Rada administracyjna amerykańskiej komisji wojskowej wniosła o usunięcie sierżanta Steina z armii w trybie dyscyplinarnym. W praktyce dla żołnierza oznacza to zupełną degradację i brak możliwości powrotu do jakiejkolwiek jednostki wojskowej w USA.
W czwartek miało miejsce 13-godzinne przesłuchanie sierżanta Steina. Na profilu Armed Forces Tea Party pojawił się wpis, w którym czytamy, że wniosek rady administracyjnej nie został jeszcze przyjęty. Czeka na decyzję dowódcy punktu rekrutacyjnego Korpusu Piechoty Morskiej - generała Daniela D. Yoo.

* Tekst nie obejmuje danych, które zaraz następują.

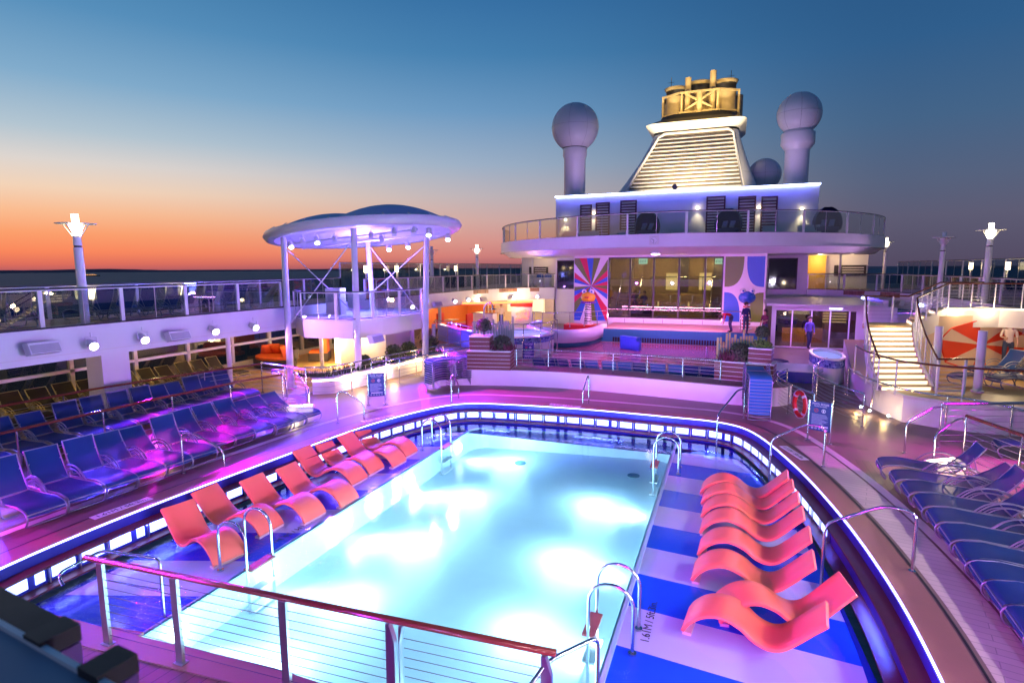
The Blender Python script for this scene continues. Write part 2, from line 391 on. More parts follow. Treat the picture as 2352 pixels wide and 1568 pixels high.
# ================================================================== DECKS
XL, XR = -17.3, 10.2          # edges of the upper side decks
SL, SR = -20.9, 14.0          # ship's sides
RIM = spline([(-9.35, 2.8), (-10.05, 4.3), (-10.2, 6.5), (-9.95, 10), (-9.6, 13.3), (-8.9, 15.6), (-8.1, 16.75), (-6.6, 17.15), (-4.2, 17.35), (-1.6, 17.3), (-.1, 17.15), (.75, 16.35), (1.5, 14.0), (2.0, 11.5), (2.25, 9.4), (2.33, 7.6), (2.25, 5.8), (1.9, 4.2), (1.4, 2.9)], 6)
RIM = [(p.x, p.y) for p in RIM] if len(RIM[0]) == 3 else [(p[0], p[1]) for p in RIM]
NEARC = [(1.4, 2.9), (.2, 3.7), (-1.5, 4.25), (-3.3, 4.52), (-4.6, 4.55), (-5.8, 4.47), (-6.9, 4.38), (-7.6, 4.36), (-8.4, 4.3), (-9.02, 4.12), (-9.2, 3.6)]
CX0 = -4.0
def offs(path, d):
    out = []
    m = len(path)
    for i in range(m):
        a = Vector(path[max(i-1, 0)]); b_ = Vector(path[min(i+1, m-1)]); t = (b_-a).normalized()
        n = Vector((-t.y, t.x)); p = Vector(path[i])+n*d; out.append((p.x, p.y))
    return out                                    # +d = outside the pool (path runs clockwise seen from above)
def band(path, d0, d1, z0, z1=None):
    A = offs(path, d0); B = offs(path, d1); z1 = z0 if z1 is None else z1
    return MB().sheet([[(x, y, z0) for x, y in A], [(x, y, z1) for x, y in B]], False)
# the pool deck with a hole for the pool: strips from the hole's border outwards
s = MB()
outer = offs(RIM, .40)
ring = outer[:]                                    # left-front round the back to right-front
near = NEARC[:]
hole = ring + near
big = []
cxh, cyh = -4.0, 10.0
for (x, y) in hole:
    dx, dy = x-cxh, y-cyh; k = 1e9
    for lim, dd, base in ((SL, dx, cxh), (SR, dx, cxh), (-6, dy, cyh), (62, dy, cyh)):
        if abs(dd) > 1e-6:
            t = (lim-base)/dd
            if t > 0: k = min(k, t)
    big.append((cxh+dx*k, cyh+dy*k))
n = len(hole); corners = {}
vs = [(x, y, 0) for x, y in hole]+[(x, y, 0) for x, y in big]; fs = [(i, (i+1) % n, n+(i+1) % n, n+i) for i in range(n)]
s.add(vs, fs)
for cxn, cyn in ((SL, -6), (SR, -6), (SL, 62), (SR, 62)):     # fill the corners between two sides
    best = None
    for i in range(n):
        a, b_ = big[i], big[(i+1) % n]
        on = lambda p: (abs(p[0]-SL) < 1e-3 or abs(p[0]-SR) < 1e-3, abs(p[1]+6) < 1e-3 or abs(p[1]-62) < 1e-3)
        if on(a)[0] and on(b_)[1] or on(a)[1] and on(b_)[0]:
            if abs((a[0] if on(a)[0] else b_[0])-cxn) < 1e-3 and abs((a[1] if on(a)[1] else b_[1])-cyn) < 1e-3:
                s.add([(a[0], a[1], 0), (b_[0], b_[1], 0), (cxn, cyn, 0)], [(0, 1, 2)])
struct('pool_deck', s, M['deck_plain'])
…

Sam Stein uważa, że prawo do głoszenia prywatnych poglądów zapewnia mu Pierwsza Poprawka do Konstytucji USA. Jego zdanie podziela obrońca kapitan James Baehr. W wydanym przez niego oświadczeniu czytamy, że Baehr „jest rozczarowany i zaskoczony próbą odebrania Steinowi prawa do wolności słowa”.
Oskarżyciel w sprawie, kapitan John Torresala odpiera ten argument tłumacząc, że samowola sierżanta Steina narusza specjalne przepisy Pentagonu obowiązujące od czasu wojny secesyjnej. Nieznacznie ograniczają one wolność słowa żołnierzy służących w amerykańskiej armii. Nie wolno im m.in. krytykować naczelnego dowódcy ani popierać jakichkolwiek partii politycznych. Oskarżyciel usiłował wykazać, że czyny Steina mają szkodliwość społeczną, ponieważ mogą deprawować młodszych żołnierzy Korpusu Piechoty.
Jak na razie nie wiadomo ku podjęciu jakiej decyzji skłania się gen. Yoo.